Stampa questa pagina
Lunedì, 11 Dicembre 2017 09:42

Quella moda di "folklorizzare" la Calabria che alimenta gli stereotipi

Scritto da Vito Teti
Letto 4610 volte

L‘articolo di Tonino Ceravolo (La saja, il vancale, il dobbletto. I costumi popolari serresi tra negazione e riconoscimento) è, come tutte le cose che lo studioso scrive, bello, incisivo, documentato. Pone anche un problema, civile e culturale, di ordine più generale.

L’approssimazione, la superficialità, la mancanza di un’idea di percorso culturale e scientifico, con cui vengono costruiti e, purtroppo, anche “aperti” Musei che rispondono soltanto a un bisogno di apparire e di attrarre danaro pubblico.

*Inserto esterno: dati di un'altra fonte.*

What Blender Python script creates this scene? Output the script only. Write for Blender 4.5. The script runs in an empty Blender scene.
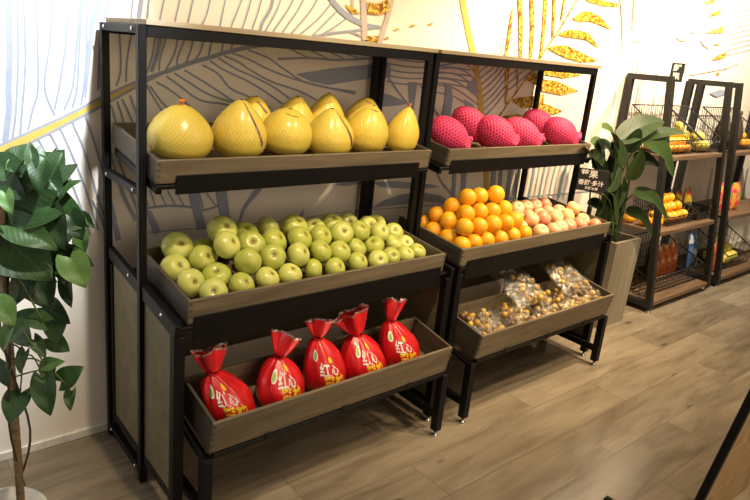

Ai visitatori viene data così una visione tendenziosa, colorata, patinata, folkloristica di una terra complessa, bella e ombrosa. Si amplificano così i luoghi comuni e gli stereotipi sulla Calabria e i calabresi e si alimenta una “folklorizzazione” della Calabria attraverso processi di “invenzione della tradizione” (presentata come pura, genuina ecc.) che nulla ha a che fare con la storia del passato e con le esigenze del presente. Mi preme ribadirlo: non mi riferisco a questo caso, che non conosco direttamente, ma a un “malcostume” generale che Ceravolo ha il merito di mettere in evidenza. Se operatori, a volte in buona fede, magari anche appassionati, invece di seguire le mode e i tempi dei politici che erogano finanziamenti (a volte generosi, sempre "clientelari") si premurassero, ad esempio, di "recuperare" il Fondo Corso (citato da Ceravolo), con i tanti reperti, oggetti, costumi che dormono (speriamo) nelle casse del Museo di Arte e Storia delle Tradizioni popolari di Roma, forse potremmo esporre qualcosa di più veritiero, attendibile... in maniera critica, e senza retorica.

È soltanto un esempio delle tante cose che potrebbero essere fatte.